Local home prices rose 5.7 percent between June 2011 and June 2012; among 20 major metro areas measured, only Phoenix posted a more significant year-over-year gain.

Home prices in the Twin Cities are experiencing more substantial gains than those in most of the nation’s 19 other major metropolitan areas, according to report released Tuesday.
 
The Standard & Poor’s/Case-Shiller Home Price Index found that local home prices were up 5.7 percent in June as compared to a year earlier. Only one of the 20 metro areas included in the report—Phoenix—posted a more significant year-over-year gain; home prices there increased 13.9 percent during the period.
 
Meanwhile, home prices throughout the country increased by an average of 0.5 percent between last June and this June—representing only a fraction of the growth experienced in the Twin Cities. The last time that U.S. home prices posted a year-over-year gain was September 2010, and the federal government offered a home-buying tax credit through April 30 of that year.
 
All 20 cities tracked by the index also posted home price increases between May and June of this year—but Minneapolis recorded the second-largest month-over-month gain. Local home prices rose 4.8 percent during that period.
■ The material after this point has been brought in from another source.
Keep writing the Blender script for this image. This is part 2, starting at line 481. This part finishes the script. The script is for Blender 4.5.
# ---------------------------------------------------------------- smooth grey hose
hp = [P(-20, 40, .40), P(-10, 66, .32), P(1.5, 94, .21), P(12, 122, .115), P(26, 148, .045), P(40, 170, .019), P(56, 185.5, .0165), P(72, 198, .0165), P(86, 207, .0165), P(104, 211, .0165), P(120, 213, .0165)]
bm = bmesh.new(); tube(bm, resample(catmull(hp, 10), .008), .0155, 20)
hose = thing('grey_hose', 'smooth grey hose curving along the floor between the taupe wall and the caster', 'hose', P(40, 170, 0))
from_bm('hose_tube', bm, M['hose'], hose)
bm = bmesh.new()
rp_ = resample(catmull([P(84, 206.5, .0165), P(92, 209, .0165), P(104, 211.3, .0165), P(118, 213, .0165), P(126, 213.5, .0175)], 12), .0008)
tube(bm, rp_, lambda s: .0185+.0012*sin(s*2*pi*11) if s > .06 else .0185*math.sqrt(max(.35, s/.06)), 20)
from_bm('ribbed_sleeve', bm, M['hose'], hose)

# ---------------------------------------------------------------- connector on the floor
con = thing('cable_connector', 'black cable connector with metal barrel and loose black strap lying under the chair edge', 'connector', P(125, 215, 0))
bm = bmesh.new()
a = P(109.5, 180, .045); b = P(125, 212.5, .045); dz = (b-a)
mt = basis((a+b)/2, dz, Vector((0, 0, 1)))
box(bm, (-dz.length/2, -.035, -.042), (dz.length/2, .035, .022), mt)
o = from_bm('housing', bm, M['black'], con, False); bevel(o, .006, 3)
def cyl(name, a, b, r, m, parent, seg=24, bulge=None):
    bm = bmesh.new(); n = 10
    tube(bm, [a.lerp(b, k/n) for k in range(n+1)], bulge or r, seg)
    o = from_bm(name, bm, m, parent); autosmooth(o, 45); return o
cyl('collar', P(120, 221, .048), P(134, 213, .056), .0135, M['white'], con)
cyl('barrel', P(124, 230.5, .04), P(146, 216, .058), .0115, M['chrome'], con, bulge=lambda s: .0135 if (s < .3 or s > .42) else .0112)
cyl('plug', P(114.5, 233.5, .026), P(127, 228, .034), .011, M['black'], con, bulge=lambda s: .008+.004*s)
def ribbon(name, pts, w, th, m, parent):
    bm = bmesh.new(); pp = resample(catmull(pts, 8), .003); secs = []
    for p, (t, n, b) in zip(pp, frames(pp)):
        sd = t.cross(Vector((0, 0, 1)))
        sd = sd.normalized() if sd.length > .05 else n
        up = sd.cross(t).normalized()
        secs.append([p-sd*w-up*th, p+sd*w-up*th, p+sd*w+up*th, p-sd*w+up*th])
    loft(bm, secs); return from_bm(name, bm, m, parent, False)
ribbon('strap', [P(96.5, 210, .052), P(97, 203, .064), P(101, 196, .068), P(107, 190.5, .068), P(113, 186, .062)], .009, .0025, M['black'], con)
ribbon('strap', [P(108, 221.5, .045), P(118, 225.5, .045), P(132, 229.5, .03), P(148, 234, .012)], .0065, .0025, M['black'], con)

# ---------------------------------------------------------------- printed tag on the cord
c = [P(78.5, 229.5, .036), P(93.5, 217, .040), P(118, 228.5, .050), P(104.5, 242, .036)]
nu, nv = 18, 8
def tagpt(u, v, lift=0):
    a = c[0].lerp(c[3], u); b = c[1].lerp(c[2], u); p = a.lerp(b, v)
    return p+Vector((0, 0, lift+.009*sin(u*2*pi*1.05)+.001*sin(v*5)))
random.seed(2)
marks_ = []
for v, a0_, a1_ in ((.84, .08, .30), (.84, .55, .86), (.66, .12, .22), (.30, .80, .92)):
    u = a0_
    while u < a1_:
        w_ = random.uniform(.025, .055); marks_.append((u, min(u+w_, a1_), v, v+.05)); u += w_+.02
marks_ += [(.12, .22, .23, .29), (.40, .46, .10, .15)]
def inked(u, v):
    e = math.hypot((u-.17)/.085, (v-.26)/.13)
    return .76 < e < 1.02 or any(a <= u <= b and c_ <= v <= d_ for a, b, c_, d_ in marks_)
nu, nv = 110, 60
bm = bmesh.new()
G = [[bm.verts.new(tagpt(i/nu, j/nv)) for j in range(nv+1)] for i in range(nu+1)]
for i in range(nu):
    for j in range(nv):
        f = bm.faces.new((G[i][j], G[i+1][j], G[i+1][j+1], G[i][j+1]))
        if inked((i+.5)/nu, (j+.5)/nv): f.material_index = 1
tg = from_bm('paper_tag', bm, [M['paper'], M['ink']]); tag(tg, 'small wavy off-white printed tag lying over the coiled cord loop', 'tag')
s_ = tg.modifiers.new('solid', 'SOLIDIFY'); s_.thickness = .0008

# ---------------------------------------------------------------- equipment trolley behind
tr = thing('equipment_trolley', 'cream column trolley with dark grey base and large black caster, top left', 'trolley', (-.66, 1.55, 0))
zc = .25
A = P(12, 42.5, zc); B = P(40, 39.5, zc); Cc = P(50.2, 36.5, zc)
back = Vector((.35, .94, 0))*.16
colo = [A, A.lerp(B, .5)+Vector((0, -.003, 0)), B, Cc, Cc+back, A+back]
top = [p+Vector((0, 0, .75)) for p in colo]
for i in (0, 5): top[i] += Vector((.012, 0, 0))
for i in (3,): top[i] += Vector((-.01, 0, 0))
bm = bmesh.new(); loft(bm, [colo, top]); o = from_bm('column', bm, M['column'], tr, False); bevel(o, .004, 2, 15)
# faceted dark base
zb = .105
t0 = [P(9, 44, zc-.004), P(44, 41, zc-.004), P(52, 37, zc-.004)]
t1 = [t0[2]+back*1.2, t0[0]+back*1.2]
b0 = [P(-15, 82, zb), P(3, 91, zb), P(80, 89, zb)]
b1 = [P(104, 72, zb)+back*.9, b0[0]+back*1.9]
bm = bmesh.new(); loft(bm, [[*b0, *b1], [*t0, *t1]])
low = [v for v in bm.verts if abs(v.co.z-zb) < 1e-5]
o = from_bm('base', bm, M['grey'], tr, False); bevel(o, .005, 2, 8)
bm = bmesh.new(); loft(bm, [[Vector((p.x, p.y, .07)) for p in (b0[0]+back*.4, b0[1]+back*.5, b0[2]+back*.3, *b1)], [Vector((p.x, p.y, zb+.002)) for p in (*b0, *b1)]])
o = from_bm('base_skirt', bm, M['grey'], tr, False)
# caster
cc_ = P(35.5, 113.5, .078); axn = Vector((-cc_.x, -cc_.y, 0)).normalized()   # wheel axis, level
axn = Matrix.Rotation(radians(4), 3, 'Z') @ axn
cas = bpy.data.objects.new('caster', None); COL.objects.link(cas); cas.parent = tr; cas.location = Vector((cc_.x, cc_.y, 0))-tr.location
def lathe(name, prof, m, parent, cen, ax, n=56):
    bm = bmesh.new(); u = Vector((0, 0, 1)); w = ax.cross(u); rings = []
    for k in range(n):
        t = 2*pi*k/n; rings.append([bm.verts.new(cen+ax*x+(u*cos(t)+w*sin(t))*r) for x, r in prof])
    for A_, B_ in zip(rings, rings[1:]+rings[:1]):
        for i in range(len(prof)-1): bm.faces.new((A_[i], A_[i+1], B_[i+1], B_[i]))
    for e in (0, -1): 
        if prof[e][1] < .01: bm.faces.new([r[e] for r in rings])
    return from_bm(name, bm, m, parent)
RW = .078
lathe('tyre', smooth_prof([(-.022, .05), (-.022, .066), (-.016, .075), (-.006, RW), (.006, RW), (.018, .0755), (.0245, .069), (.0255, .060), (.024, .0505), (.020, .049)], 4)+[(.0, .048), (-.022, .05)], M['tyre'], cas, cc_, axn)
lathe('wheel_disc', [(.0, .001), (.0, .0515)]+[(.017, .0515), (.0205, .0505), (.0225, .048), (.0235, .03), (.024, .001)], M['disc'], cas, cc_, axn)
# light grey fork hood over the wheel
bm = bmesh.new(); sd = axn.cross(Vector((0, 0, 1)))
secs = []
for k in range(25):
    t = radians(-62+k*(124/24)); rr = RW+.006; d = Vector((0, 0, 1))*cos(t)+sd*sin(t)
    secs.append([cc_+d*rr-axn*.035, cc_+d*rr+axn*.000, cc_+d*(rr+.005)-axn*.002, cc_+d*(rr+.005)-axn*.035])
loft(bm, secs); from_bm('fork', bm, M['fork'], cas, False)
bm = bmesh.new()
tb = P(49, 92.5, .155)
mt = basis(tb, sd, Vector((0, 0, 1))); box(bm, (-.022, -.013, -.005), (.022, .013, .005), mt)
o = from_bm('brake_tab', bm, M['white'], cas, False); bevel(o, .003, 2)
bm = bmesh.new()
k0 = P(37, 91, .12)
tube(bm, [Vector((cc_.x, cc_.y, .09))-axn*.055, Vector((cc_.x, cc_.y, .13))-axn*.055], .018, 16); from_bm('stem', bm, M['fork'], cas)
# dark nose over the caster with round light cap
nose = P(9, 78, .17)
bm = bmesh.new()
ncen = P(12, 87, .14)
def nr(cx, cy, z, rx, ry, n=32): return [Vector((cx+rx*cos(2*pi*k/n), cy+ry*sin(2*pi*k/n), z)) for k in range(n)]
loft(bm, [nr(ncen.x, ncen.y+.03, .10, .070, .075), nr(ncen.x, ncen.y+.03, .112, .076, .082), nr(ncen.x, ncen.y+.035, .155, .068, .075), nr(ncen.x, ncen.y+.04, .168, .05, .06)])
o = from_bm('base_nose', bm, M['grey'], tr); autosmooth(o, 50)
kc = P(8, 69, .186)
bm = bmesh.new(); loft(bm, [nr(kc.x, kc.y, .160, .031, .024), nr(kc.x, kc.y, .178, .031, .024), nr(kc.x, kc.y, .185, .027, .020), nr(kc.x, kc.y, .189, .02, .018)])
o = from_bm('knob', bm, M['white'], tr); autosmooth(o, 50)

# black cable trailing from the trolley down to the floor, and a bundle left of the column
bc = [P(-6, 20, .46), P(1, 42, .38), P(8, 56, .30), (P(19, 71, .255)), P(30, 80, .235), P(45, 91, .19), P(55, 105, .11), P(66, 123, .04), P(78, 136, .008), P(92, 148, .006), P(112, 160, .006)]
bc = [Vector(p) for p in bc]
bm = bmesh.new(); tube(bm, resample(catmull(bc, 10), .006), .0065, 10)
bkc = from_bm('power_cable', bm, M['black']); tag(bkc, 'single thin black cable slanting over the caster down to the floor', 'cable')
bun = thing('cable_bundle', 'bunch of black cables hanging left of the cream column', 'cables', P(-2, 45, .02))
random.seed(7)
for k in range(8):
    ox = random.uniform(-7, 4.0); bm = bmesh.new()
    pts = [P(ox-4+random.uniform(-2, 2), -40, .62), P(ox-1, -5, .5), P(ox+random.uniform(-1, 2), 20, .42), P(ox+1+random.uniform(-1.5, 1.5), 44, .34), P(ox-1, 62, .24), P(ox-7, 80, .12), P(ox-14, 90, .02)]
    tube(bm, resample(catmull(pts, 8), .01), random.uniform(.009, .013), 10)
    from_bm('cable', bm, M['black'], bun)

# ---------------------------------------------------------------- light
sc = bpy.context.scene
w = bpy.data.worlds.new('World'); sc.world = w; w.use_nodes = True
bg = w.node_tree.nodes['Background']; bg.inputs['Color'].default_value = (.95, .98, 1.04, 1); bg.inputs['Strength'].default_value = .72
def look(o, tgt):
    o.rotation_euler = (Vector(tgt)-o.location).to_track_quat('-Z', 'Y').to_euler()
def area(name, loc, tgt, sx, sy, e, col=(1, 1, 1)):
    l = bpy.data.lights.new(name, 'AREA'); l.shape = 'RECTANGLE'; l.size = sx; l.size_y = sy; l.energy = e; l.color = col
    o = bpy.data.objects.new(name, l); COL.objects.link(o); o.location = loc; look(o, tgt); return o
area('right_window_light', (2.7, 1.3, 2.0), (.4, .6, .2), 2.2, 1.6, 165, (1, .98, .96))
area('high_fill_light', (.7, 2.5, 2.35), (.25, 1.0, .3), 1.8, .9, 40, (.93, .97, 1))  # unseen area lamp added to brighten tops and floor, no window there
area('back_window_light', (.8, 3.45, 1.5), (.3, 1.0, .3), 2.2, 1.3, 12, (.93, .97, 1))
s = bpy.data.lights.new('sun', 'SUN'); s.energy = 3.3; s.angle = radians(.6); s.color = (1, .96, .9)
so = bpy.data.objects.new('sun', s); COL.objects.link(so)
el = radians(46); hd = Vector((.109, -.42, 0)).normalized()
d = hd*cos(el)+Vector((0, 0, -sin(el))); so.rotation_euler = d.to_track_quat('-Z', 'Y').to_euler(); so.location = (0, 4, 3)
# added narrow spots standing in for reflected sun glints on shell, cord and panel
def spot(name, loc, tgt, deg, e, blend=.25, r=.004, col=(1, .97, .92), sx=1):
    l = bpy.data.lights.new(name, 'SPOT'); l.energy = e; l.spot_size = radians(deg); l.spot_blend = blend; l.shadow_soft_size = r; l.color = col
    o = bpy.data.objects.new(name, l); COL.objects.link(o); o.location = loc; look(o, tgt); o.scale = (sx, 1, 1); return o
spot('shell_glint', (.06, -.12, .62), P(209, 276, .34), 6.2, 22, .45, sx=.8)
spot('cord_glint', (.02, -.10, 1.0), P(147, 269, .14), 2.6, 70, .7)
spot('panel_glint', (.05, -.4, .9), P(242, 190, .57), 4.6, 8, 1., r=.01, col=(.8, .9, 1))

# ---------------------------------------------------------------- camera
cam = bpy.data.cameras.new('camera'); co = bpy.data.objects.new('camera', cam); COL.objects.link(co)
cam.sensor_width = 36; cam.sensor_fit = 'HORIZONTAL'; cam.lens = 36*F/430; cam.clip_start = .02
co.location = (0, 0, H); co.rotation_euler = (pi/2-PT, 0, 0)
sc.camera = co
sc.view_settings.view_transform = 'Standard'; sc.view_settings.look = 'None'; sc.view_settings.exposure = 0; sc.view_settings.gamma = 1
Detroit, which experienced 6 percent growth during the period, is the only city that surpassed Minneapolis.
 
The home price index, which lags two months, uses a base value of 100 from January 2000 to measure home-appreciation value since that time.
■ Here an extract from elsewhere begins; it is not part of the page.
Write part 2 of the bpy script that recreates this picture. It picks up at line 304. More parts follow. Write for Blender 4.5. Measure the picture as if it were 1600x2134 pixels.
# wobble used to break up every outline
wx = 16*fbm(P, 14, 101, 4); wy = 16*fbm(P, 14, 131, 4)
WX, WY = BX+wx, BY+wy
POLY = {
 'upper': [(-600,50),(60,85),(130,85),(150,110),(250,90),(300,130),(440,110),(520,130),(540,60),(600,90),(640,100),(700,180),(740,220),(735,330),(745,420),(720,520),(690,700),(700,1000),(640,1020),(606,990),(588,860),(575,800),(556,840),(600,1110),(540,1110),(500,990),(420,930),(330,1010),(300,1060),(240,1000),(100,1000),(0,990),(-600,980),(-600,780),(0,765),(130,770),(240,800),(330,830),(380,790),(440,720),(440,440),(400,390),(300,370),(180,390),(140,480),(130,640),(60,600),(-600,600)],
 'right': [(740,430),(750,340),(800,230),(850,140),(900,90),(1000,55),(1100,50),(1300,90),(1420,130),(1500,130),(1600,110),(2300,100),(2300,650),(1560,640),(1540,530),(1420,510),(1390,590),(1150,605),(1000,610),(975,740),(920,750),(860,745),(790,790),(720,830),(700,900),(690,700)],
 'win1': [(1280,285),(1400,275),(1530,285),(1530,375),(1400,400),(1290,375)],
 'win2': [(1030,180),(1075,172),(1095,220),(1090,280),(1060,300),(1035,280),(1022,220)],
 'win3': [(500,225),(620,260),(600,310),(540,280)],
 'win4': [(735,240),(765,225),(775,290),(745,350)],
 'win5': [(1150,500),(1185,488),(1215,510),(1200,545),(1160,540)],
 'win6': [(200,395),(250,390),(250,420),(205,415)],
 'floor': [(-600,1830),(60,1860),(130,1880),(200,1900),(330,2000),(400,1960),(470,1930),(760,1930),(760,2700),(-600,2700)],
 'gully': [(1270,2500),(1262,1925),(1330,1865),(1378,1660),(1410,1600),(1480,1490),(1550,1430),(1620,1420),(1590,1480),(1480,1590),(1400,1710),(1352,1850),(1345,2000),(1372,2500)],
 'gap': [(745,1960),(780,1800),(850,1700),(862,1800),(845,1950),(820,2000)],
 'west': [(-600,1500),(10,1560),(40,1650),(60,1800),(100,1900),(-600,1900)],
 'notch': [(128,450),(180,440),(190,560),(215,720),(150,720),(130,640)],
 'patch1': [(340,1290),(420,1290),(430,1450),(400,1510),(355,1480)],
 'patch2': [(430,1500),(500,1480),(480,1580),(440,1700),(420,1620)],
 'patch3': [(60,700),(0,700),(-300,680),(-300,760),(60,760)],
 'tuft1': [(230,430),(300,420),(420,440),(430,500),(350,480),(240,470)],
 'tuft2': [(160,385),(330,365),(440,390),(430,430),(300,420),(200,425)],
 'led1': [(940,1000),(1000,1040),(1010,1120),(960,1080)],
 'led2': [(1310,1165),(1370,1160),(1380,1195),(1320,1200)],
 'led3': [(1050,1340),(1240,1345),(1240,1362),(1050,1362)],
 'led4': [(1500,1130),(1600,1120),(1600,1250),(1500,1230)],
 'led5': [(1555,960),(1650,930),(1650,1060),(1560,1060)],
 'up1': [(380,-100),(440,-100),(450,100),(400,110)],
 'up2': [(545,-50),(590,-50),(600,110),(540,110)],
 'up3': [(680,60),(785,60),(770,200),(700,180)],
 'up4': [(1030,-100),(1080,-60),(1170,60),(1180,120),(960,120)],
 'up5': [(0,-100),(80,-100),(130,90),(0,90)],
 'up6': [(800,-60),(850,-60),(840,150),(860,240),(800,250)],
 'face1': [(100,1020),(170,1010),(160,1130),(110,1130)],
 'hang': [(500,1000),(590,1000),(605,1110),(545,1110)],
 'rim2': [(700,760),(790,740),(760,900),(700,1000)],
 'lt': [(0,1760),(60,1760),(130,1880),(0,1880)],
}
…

The Twin Cities’ June index is 118.7—which means that area home prices have appreciated 18.7 percent since January 2000. The index for all 20 metro areas was 142.2 in June.

“We seem to be witnessing exactly what we needed for a sustained recovery—monthly increases coupled with improving annual rates of change,” David M. Blitzer, chairman of the Index Committee at S&P Dow Jones Indices, said in a prepared statement, referring to the nation as a whole. “The market may have finally turned around.”

The home-price index report was released by S&P Dow Jones Indices, LLC; it is a subsidiary of The McGraw-Hill Companies, a global resource for index-based concepts, data, and research. S&P Dow Jones Indices is responsible for the S&P 500 and the Dow Jones Industrial Average.

The home price indices are released monthly and constructed to track the prices of typical single-family homes located in the 20 major metro areas included in the report.